'Support lacking' for Somalia force

UN chief says no country has volunteered to lead a stabilisation force.

    The presence of African Union troops has not been enough to restore peace [EPA]

    'Situation not ripe' 

    Ban said on Wednesday it would be too risky to send UN peacekeepers. 

    "The situation is not ripe, the conditions are not favourable ... If there is no peace to keep, peacekeeping operations are not supposed to be there," he said.

    He said the first priority should be to strengthen the African Union force known as Amisom.

    First deployed in March 2007, it is authorised to have 8,000 troops, but now includes only 2,600, mostly Ugandans and Burundians.

    Ineffectual force

    The US and Somalia want a UN peacekeeping force to take over duties from Amisom, which has so far proved ineffectual.

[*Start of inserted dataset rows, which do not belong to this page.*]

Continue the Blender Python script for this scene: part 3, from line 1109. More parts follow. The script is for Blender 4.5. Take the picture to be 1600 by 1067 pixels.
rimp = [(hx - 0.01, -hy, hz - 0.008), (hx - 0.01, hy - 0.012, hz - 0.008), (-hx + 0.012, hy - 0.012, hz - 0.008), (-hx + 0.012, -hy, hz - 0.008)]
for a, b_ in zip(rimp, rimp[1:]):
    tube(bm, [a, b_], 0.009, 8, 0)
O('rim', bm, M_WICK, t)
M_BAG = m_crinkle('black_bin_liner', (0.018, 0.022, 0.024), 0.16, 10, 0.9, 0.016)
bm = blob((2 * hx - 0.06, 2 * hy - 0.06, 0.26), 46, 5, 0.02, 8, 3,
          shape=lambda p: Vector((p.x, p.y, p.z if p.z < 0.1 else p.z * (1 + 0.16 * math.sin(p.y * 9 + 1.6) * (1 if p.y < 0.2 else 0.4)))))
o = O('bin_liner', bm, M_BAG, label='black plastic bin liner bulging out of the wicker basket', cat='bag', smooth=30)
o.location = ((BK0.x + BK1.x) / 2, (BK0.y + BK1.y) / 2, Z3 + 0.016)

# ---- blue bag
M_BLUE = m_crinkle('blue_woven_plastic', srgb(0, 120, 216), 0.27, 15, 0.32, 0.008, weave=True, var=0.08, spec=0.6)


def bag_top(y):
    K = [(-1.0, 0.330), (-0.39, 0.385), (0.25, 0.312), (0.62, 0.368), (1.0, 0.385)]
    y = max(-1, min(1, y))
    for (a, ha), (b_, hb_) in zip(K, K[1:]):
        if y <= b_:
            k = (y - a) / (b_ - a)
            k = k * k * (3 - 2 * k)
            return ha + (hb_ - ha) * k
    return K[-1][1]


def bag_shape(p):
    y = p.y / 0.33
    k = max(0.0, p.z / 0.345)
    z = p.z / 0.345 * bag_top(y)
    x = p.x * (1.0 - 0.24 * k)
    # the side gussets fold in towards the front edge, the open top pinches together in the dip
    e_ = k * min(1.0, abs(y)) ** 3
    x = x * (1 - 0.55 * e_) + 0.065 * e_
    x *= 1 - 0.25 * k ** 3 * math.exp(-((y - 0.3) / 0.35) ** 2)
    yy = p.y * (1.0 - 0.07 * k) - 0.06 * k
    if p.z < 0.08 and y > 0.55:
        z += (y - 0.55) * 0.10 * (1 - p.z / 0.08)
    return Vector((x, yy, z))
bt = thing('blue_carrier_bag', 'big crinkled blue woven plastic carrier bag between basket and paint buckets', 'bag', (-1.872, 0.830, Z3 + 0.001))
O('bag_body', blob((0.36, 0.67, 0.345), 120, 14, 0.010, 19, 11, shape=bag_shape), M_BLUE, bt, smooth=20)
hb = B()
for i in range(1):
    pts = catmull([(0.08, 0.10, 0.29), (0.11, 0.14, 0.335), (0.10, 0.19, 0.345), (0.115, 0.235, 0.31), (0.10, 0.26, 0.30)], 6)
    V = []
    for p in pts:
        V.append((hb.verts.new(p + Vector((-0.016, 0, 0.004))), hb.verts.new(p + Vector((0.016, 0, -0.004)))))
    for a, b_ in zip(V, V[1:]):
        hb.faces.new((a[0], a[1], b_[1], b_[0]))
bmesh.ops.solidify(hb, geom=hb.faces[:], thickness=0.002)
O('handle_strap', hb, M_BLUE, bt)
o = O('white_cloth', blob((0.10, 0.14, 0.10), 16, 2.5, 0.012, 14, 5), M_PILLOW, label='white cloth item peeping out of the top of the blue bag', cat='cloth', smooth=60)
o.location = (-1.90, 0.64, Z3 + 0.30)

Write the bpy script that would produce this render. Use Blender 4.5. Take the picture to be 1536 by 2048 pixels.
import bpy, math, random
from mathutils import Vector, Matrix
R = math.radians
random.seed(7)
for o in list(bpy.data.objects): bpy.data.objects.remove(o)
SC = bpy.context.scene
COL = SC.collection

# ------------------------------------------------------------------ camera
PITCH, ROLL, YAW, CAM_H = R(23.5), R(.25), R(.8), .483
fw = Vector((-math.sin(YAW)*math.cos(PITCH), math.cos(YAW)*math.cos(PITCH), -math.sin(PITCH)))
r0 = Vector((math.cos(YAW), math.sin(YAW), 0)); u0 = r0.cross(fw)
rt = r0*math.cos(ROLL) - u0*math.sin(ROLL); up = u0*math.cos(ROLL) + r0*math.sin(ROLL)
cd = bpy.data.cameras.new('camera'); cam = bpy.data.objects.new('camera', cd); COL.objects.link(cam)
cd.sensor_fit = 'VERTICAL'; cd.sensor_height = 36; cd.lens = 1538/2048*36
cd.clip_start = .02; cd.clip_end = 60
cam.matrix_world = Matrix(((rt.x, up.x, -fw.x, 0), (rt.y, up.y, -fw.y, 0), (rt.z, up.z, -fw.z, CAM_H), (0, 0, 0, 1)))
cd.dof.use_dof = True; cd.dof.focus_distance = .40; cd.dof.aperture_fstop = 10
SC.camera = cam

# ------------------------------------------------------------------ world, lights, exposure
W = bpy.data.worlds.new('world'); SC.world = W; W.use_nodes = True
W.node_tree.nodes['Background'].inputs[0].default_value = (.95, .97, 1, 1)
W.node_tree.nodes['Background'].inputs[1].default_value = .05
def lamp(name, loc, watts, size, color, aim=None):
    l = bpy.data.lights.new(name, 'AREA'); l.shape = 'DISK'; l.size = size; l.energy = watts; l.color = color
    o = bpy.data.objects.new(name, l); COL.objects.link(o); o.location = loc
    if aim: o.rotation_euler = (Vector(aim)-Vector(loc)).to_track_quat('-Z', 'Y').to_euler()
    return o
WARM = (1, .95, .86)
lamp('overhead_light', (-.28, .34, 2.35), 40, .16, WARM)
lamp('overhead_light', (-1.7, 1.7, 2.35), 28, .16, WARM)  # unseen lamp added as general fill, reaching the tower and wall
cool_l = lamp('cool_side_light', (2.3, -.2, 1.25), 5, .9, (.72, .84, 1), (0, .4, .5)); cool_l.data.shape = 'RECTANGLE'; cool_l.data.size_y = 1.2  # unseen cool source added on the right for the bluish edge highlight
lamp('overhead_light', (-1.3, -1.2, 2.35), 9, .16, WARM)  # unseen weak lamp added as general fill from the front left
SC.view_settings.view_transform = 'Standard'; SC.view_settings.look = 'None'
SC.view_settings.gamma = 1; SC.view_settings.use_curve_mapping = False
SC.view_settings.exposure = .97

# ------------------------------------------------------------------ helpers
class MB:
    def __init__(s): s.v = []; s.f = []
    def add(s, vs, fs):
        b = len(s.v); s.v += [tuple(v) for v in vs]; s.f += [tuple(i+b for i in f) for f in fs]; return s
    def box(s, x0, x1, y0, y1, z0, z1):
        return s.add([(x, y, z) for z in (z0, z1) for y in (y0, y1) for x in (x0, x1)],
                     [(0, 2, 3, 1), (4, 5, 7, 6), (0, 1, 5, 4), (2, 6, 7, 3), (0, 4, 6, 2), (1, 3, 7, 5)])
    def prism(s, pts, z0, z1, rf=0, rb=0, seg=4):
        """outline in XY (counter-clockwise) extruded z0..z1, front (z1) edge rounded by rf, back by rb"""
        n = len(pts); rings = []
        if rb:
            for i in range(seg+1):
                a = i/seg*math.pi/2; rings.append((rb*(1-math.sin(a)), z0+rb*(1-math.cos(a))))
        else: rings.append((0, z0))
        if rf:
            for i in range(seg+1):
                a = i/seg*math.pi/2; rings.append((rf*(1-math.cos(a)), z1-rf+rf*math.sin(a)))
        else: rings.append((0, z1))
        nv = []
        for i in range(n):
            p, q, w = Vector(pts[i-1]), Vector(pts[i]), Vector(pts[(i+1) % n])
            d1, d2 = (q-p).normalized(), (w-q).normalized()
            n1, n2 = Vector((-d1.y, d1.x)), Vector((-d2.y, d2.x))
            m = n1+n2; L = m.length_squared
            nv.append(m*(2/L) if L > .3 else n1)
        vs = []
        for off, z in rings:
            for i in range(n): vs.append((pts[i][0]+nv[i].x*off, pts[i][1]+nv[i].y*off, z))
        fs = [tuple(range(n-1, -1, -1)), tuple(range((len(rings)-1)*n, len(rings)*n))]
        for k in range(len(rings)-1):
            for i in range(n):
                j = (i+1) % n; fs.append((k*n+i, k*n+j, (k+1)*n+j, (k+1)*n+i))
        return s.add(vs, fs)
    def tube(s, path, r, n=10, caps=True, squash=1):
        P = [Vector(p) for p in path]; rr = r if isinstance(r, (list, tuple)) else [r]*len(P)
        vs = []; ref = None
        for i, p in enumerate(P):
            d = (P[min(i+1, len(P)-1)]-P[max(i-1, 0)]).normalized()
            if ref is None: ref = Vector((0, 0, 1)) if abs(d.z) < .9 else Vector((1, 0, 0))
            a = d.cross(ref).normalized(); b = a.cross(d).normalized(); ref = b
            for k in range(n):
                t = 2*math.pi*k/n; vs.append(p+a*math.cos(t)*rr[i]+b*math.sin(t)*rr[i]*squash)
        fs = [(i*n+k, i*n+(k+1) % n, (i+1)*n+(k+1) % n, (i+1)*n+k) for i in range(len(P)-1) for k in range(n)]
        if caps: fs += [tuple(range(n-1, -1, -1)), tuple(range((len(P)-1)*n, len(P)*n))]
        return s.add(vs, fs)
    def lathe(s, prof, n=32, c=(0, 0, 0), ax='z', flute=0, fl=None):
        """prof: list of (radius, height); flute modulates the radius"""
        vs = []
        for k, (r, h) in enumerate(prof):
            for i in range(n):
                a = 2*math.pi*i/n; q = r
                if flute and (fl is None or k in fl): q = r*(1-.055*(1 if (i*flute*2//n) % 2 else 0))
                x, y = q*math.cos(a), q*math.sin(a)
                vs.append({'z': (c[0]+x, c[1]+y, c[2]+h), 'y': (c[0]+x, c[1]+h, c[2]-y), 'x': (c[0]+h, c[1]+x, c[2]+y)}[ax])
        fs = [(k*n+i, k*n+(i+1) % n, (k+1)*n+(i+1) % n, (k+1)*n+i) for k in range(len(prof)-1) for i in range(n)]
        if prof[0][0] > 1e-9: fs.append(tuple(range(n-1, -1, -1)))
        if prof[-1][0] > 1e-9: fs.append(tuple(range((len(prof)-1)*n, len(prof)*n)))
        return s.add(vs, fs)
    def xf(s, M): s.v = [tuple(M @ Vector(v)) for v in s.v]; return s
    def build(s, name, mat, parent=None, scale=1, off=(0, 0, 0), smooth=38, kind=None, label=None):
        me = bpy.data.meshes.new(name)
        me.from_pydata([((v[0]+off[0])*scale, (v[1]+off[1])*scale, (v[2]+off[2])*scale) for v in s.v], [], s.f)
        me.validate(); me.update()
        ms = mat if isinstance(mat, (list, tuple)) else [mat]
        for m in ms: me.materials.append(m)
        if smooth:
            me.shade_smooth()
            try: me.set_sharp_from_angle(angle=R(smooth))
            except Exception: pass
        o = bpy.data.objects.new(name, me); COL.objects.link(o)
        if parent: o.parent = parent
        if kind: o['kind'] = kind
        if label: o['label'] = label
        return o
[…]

    Ethiopia is planning to withdraw their troops, which are backing Somalia's government, early next year.

    There are fears that the violence in the country will increase unless more peacekeepers are sent soon.

    Somalia has been wracked by civil war for 17 years.

    A previous UN peacekeeping mission in Somalia pulled out in 1995, after two US army Black Hawk helicopters were shot down and 18 US soldiers were killed in a battle in 1993.

    Latest fatalities

    Eleven people were killed on Wednesday in fighting between al-Shabab fighters and Ethiopian forces in the capital Mogadishu, witnesses said.

    Al-Shabab controls most of south and central Somalia and carry out almost daily attacks on government troops and their Ethiopian allies.

    "We shall continue the war until foreign troops get out of the country," Sheikh Muktar Robow Ali Abu Mansoor, an al-Shebaab spokesman, said.

    He said many Ethiopian soldiers had been killed in the fighting.